** BEGIN Records provided **

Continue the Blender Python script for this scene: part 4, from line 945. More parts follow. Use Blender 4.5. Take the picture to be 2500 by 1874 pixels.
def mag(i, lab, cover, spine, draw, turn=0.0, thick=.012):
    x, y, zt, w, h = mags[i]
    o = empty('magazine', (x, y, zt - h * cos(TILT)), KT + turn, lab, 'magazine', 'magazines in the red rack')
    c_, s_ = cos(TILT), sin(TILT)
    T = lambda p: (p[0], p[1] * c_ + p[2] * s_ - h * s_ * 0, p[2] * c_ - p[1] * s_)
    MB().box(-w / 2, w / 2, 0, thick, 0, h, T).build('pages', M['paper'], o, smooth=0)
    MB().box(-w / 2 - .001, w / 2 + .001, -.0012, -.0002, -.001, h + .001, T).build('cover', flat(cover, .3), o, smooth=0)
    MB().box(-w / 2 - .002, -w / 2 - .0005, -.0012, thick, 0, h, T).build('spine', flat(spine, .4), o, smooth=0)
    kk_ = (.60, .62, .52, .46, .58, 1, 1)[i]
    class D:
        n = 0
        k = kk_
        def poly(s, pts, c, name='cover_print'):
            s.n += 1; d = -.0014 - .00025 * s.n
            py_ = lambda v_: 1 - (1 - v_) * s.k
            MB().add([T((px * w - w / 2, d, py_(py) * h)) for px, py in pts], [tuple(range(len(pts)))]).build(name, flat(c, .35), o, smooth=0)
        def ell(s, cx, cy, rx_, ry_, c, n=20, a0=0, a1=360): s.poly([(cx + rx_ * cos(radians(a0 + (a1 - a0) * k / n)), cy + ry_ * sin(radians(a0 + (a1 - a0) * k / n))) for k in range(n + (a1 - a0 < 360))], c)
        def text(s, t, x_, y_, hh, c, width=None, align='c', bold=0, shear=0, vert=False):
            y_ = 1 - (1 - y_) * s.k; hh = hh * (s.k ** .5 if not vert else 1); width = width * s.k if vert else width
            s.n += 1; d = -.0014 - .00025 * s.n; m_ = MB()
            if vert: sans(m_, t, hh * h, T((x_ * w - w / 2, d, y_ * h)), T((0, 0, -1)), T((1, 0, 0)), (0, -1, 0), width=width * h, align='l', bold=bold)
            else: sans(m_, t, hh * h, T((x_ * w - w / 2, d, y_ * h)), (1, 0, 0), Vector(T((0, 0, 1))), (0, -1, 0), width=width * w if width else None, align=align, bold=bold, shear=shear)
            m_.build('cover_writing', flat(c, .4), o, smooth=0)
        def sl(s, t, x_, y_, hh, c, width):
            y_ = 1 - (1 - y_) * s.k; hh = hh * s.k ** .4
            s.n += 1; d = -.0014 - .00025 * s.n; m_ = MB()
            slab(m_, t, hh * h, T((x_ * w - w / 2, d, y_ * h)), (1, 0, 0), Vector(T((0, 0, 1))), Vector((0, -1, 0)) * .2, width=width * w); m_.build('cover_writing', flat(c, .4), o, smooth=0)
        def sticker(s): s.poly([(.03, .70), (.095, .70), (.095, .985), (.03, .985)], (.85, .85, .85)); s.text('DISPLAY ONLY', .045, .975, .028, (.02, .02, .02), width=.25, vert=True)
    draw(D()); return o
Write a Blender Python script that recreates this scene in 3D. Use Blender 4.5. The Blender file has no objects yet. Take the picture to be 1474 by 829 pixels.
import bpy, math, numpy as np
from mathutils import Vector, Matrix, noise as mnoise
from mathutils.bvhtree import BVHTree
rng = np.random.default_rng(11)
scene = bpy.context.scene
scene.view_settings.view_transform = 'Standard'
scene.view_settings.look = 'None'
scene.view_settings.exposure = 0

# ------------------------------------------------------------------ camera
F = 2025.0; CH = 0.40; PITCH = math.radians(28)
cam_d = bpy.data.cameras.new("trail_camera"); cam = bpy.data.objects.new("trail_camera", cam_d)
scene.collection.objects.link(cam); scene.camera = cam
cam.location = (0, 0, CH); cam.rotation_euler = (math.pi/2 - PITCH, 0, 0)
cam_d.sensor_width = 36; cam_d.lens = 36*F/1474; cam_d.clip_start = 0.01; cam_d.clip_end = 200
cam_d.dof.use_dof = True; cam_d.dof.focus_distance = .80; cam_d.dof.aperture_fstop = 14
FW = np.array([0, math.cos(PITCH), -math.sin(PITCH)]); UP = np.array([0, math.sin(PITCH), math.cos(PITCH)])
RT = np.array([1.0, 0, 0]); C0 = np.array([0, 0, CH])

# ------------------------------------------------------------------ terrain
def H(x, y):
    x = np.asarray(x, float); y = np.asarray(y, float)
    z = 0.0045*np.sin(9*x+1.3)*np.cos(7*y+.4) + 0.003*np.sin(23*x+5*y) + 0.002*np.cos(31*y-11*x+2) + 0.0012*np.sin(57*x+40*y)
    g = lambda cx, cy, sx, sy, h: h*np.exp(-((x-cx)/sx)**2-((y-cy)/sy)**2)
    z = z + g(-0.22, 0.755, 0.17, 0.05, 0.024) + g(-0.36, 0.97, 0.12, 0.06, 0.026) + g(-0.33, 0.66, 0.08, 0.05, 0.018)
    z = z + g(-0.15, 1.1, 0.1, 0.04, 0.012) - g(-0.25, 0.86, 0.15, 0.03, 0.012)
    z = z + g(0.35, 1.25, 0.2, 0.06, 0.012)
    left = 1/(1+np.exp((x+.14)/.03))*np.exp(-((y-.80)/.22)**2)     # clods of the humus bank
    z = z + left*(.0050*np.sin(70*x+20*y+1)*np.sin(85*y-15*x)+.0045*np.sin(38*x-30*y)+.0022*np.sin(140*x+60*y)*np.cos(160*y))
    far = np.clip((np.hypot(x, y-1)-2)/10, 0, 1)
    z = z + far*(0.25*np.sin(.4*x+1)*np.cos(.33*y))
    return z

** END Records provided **

Transcribe every entry exactly, omitting nothing.

## Exercise output
Continue the Blender Python script for this scene: part 4, from line 945. More parts follow. Use Blender 4.5. Take the picture to be 2500 by 1874 pixels.
def mag(i, lab, cover, spine, draw, turn=0.0, thick=.012):
    x, y, zt, w, h = mags[i]
    o = empty('magazine', (x, y, zt - h * cos(TILT)), KT + turn, lab, 'magazine', 'magazines in the red rack')
    c_, s_ = cos(TILT), sin(TILT)
    T = lambda p: (p[0], p[1] * c_ + p[2] * s_ - h * s_ * 0, p[2] * c_ - p[1] * s_)
    MB().box(-w / 2, w / 2, 0, thick, 0, h, T).build('pages', M['paper'], o, smooth=0)
    MB().box(-w / 2 - .001, w / 2 + .001, -.0012, -.0002, -.001, h + .001, T).build('cover', flat(cover, .3), o, smooth=0)
    MB().box(-w / 2 - .002, -w / 2 - .0005, -.0012, thick, 0, h, T).build('spine', flat(spine, .4), o, smooth=0)
    kk_ = (.60, .62, .52, .46, .58, 1, 1)[i]
    class D:
        n = 0
        k = kk_
        def poly(s, pts, c, name='cover_print'):
            s.n += 1; d = -.0014 - .00025 * s.n
            py_ = lambda v_: 1 - (1 - v_) * s.k
            MB().add([T((px * w - w / 2, d, py_(py) * h)) for px, py in pts], [tuple(range(len(pts)))]).build(name, flat(c, .35), o, smooth=0)
        def ell(s, cx, cy, rx_, ry_, c, n=20, a0=0, a1=360): s.poly([(cx + rx_ * cos(radians(a0 + (a1 - a0) * k / n)), cy + ry_ * sin(radians(a0 + (a1 - a0) * k / n))) for k in range(n + (a1 - a0 < 360))], c)
        def text(s, t, x_, y_, hh, c, width=None, align='c', bold=0, shear=0, vert=False):
            y_ = 1 - (1 - y_) * s.k; hh = hh * (s.k ** .5 if not vert else 1); width = width * s.k if vert else width
            s.n += 1; d = -.0014 - .00025 * s.n; m_ = MB()
            if vert: sans(m_, t, hh * h, T((x_ * w - w / 2, d, y_ * h)), T((0, 0, -1)), T((1, 0, 0)), (0, -1, 0), width=width * h, align='l', bold=bold)
            else: sans(m_, t, hh * h, T((x_ * w - w / 2, d, y_ * h)), (1, 0, 0), Vector(T((0, 0, 1))), (0, -1, 0), width=width * w if width else None, align=align, bold=bold, shear=shear)
            m_.build('cover_writing', flat(c, .4), o, smooth=0)
        def sl(s, t, x_, y_, hh, c, width):
            y_ = 1 - (1 - y_) * s.k; hh = hh * s.k ** .4
            s.n += 1; d = -.0014 - .00025 * s.n; m_ = MB()
            slab(m_, t, hh * h, T((x_ * w - w / 2, d, y_ * h)), (1, 0, 0), Vector(T((0, 0, 1))), Vector((0, -1, 0)) * .2, width=width * w); m_.build('cover_writing', flat(c, .4), o, smooth=0)
        def sticker(s): s.poly([(.03, .70), (.095, .70), (.095, .985), (.03, .985)], (.85, .85, .85)); s.text('DISPLAY ONLY', .045, .975, .028, (.02, .02, .02), width=.25, vert=True)
    draw(D()); return o
Write a Blender Python script that recreates this scene in 3D. Use Blender 4.5. The Blender file has no objects yet. Take the picture to be 1474 by 829 pixels.
import bpy, math, numpy as np
from mathutils import Vector, Matrix, noise as mnoise
from mathutils.bvhtree import BVHTree
rng = np.random.default_rng(11)
scene = bpy.context.scene
scene.view_settings.view_transform = 'Standard'
scene.view_settings.look = 'None'
scene.view_settings.exposure = 0

# ------------------------------------------------------------------ camera
F = 2025.0; CH = 0.40; PITCH = math.radians(28)
cam_d = bpy.data.cameras.new("trail_camera"); cam = bpy.data.objects.new("trail_camera", cam_d)
scene.collection.objects.link(cam); scene.camera = cam
cam.location = (0, 0, CH); cam.rotation_euler = (math.pi/2 - PITCH, 0, 0)
cam_d.sensor_width = 36; cam_d.lens = 36*F/1474; cam_d.clip_start = 0.01; cam_d.clip_end = 200
cam_d.dof.use_dof = True; cam_d.dof.focus_distance = .80; cam_d.dof.aperture_fstop = 14
FW = np.array([0, math.cos(PITCH), -math.sin(PITCH)]); UP = np.array([0, math.sin(PITCH), math.cos(PITCH)])
RT = np.array([1.0, 0, 0]); C0 = np.array([0, 0, CH])

# ------------------------------------------------------------------ terrain
def H(x, y):
    x = np.asarray(x, float); y = np.asarray(y, float)
    z = 0.0045*np.sin(9*x+1.3)*np.cos(7*y+.4) + 0.003*np.sin(23*x+5*y) + 0.002*np.cos(31*y-11*x+2) + 0.0012*np.sin(57*x+40*y)
    g = lambda cx, cy, sx, sy, h: h*np.exp(-((x-cx)/sx)**2-((y-cy)/sy)**2)
    z = z + g(-0.22, 0.755, 0.17, 0.05, 0.024) + g(-0.36, 0.97, 0.12, 0.06, 0.026) + g(-0.33, 0.66, 0.08, 0.05, 0.018)
    z = z + g(-0.15, 1.1, 0.1, 0.04, 0.012) - g(-0.25, 0.86, 0.15, 0.03, 0.012)
    z = z + g(0.35, 1.25, 0.2, 0.06, 0.012)
    left = 1/(1+np.exp((x+.14)/.03))*np.exp(-((y-.80)/.22)**2)     # clods of the humus bank
    z = z + left*(.0050*np.sin(70*x+20*y+1)*np.sin(85*y-15*x)+.0045*np.sin(38*x-30*y)+.0022*np.sin(140*x+60*y)*np.cos(160*y))
    far = np.clip((np.hypot(x, y-1)-2)/10, 0, 1)
    z = z + far*(0.25*np.sin(.4*x+1)*np.cos(.33*y))
    return z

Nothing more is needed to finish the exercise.